Una delusione, questa rinuncia, per una buona parte del mondo del rugby, non certo solo quello italiano, perché il progetto della Fir aveva raccolto molti consensi nel regno di Ovalia che da qualche anno, con l'avvento del professionismo nel 1995, lotta per allargare la propria area di interesse storicamente legata a un pugno di paesi: Regno Unito (diviso fra Inghilterra, Galles, Scozia), Irlanda (che nel rugby è una sola), Nuova Zelanda, Sud Africa, Australia, Francia e Argentina. Nel 2019 per la prima volta la coppa William Webb Ellis, che esiste solo dal 1987,  verrà contesa fuori da uno di questi paesi (il Giappone) e per l'edizione successiva l'Italia aveva ottime carte per rafforzare questa avanzata ovale in nuovi territori.

La candidatura italiana contava su 11 città e 12 stadi: Roma (Olimpico e Flaminio), Torino (Olimpico), Bologna, Udine, Palermo, Genova, Milano (San Siro), Napoli, Bari, Firenze e Padova. Se sostituite Padova con Verona sono gli stessi stadi che avrebbero ospitato il torneo olimpico di calcio se l'Italia avesse ottenuto i giochi del 2024. Alcuni di questi stadi richiedono interventi di ristrutturazione (pensiamo solo al Flaminio che va rifatto da capo) che senza le olimpiadi resterebbero privi finanziamenti.

E così, dopo i possibili Giochi tanti saluti anche ai possibili Mondiali di rugby. Possibili e probabili: in campo ci sono anche Irlanda, Francia e Sud Africa. Ma francesi e sudafricani hanno già avuto (2007 e 1995) mentre l'Irlanda è una potenza nel rugby, ma non può competere con l'appeal complessivo dell'Italia che non è fatto solo da attrazioni turistiche e storia ma da numeri incomparabili con quelli dell'isola smeraldo.

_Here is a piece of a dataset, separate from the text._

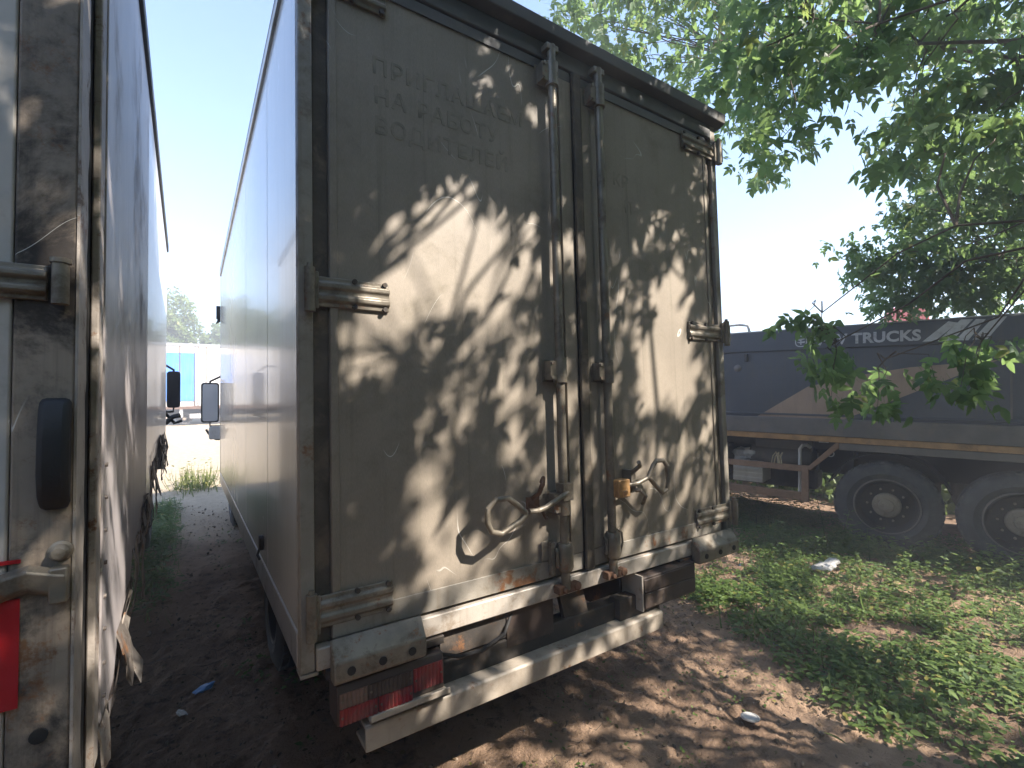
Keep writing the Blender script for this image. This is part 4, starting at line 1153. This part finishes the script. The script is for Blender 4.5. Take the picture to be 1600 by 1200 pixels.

In più pesava anche il fatto che l'Italia avesse già chiesto i mondiali del 2015 facendosi le ossa nella corsa alla candidatura. E la sinergia Olimpiadi-Mondiali di rugby (o viceversa) per sfruttare al massimo gli impianti e le infrastrutture è la stessa già applicata a Londra e Tokio e ipotizzata anche da Parigi.

Il rugby italiano resta adesso fuori da questa gara e sono tanti i rammarichi perché un mondiale di rugby porta prestigio e parecchi soldi (quasi un punto di Pil) senza richiedere, stadi a parte, infrastrutture particolari, soprattutto quando le possibilità di accogliere i turisti stranieri (da mezzo milione in su e con le tasche generalmente ben fornite) ci sono già. Rammarichi perché è forte la sensazione di dover rinunciare a qualcosa di più un sogno per gli effetti di una reazione a catena, di un braccio di ferro di cui il movimento ovale italiano, in costante crescita di tesserati e di appassionati, non ha colpe. Così come non ne hanno coloro che avrebbe beneficiato dell'evento che per di più non comporta particolari spese per l'ordine pubblico. 

«Rimaniamo convinti delle grandi potenzialità della candidatura italiana, che avrebbero portato indubbi benefici e necessarie migliorie negli stadi italiani - ha aggiunto Gavazzi, parlando della rinuncia dell'Italia alla candidatura ai Mondiali di rugby 2023 - e siamo consapevoli di perdere una fantastica opportunità per radicare ancor più i nostri valori ed il nostro sport nel tessuto sociale italiano, ma dobbiamo prendere atto di come ad oggi non vi siano le basi per continuare questo percorso». «Voglio ringraziare il Presidente del Coni Malagò per aver sostenuto la nostra candidatura sin dai suoi primissimi passi - ha concluso il presidente Fir - sappiamo che condivide la nostra delusione per un'opportunità perduta.

Ringrazio anche i Comuni che avevano manifestato il proprio interesse ad ospitare gli incontri della Rugby World Cup nei propri stadi».